Available data:
========================================
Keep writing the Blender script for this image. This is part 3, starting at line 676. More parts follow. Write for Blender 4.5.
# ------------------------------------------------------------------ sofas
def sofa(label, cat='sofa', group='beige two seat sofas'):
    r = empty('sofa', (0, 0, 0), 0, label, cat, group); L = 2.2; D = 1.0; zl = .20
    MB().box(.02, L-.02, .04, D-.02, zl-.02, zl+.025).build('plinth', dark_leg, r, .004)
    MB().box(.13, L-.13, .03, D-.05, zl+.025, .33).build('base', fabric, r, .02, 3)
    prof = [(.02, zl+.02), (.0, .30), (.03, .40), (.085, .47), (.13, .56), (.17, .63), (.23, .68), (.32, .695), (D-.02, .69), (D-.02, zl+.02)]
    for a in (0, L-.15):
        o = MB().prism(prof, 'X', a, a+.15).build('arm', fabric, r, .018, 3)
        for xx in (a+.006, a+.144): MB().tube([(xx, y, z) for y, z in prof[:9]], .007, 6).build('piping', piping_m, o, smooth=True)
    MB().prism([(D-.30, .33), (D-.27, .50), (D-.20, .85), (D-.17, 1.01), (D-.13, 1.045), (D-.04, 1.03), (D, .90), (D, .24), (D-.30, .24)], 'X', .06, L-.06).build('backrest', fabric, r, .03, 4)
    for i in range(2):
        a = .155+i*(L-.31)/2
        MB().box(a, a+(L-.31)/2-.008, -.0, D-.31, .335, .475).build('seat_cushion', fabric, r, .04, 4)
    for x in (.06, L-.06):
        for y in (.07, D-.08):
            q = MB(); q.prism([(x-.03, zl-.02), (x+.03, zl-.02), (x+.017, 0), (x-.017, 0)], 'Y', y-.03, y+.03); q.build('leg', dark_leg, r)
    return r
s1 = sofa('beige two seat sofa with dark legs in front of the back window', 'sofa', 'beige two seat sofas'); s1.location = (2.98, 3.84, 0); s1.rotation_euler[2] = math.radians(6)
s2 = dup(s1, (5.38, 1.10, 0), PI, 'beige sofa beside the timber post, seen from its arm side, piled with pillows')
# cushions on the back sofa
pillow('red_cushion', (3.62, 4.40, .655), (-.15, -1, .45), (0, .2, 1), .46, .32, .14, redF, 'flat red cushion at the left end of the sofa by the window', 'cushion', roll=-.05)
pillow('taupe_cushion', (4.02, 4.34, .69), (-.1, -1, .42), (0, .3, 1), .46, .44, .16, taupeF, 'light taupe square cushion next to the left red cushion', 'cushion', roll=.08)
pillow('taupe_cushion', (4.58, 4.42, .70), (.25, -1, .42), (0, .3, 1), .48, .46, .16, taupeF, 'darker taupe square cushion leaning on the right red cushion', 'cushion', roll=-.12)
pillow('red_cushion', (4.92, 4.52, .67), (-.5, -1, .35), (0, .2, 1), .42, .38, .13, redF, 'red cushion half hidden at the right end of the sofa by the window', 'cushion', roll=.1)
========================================
What the task asks: Write every line of the material above again, exactly.

Task solution:
Keep writing the Blender script for this image. This is part 3, starting at line 676. More parts follow. Write for Blender 4.5.
# ------------------------------------------------------------------ sofas
def sofa(label, cat='sofa', group='beige two seat sofas'):
    r = empty('sofa', (0, 0, 0), 0, label, cat, group); L = 2.2; D = 1.0; zl = .20
    MB().box(.02, L-.02, .04, D-.02, zl-.02, zl+.025).build('plinth', dark_leg, r, .004)
    MB().box(.13, L-.13, .03, D-.05, zl+.025, .33).build('base', fabric, r, .02, 3)
    prof = [(.02, zl+.02), (.0, .30), (.03, .40), (.085, .47), (.13, .56), (.17, .63), (.23, .68), (.32, .695), (D-.02, .69), (D-.02, zl+.02)]
    for a in (0, L-.15):
        o = MB().prism(prof, 'X', a, a+.15).build('arm', fabric, r, .018, 3)
        for xx in (a+.006, a+.144): MB().tube([(xx, y, z) for y, z in prof[:9]], .007, 6).build('piping', piping_m, o, smooth=True)
    MB().prism([(D-.30, .33), (D-.27, .50), (D-.20, .85), (D-.17, 1.01), (D-.13, 1.045), (D-.04, 1.03), (D, .90), (D, .24), (D-.30, .24)], 'X', .06, L-.06).build('backrest', fabric, r, .03, 4)
    for i in range(2):
        a = .155+i*(L-.31)/2
        MB().box(a, a+(L-.31)/2-.008, -.0, D-.31, .335, .475).build('seat_cushion', fabric, r, .04, 4)
    for x in (.06, L-.06):
        for y in (.07, D-.08):
            q = MB(); q.prism([(x-.03, zl-.02), (x+.03, zl-.02), (x+.017, 0), (x-.017, 0)], 'Y', y-.03, y+.03); q.build('leg', dark_leg, r)
    return r
s1 = sofa('beige two seat sofa with dark legs in front of the back window', 'sofa', 'beige two seat sofas'); s1.location = (2.98, 3.84, 0); s1.rotation_euler[2] = math.radians(6)
s2 = dup(s1, (5.38, 1.10, 0), PI, 'beige sofa beside the timber post, seen from its arm side, piled with pillows')
# cushions on the back sofa
pillow('red_cushion', (3.62, 4.40, .655), (-.15, -1, .45), (0, .2, 1), .46, .32, .14, redF, 'flat red cushion at the left end of the sofa by the window', 'cushion', roll=-.05)
pillow('taupe_cushion', (4.02, 4.34, .69), (-.1, -1, .42), (0, .3, 1), .46, .44, .16, taupeF, 'light taupe square cushion next to the left red cushion', 'cushion', roll=.08)
pillow('taupe_cushion', (4.58, 4.42, .70), (.25, -1, .42), (0, .3, 1), .48, .46, .16, taupeF, 'darker taupe square cushion leaning on the right red cushion', 'cushion', roll=-.12)
pillow('red_cushion', (4.92, 4.52, .67), (-.5, -1, .35), (0, .2, 1), .42, .38, .13, redF, 'red cushion half hidden at the right end of the sofa by the window', 'cushion', roll=.1)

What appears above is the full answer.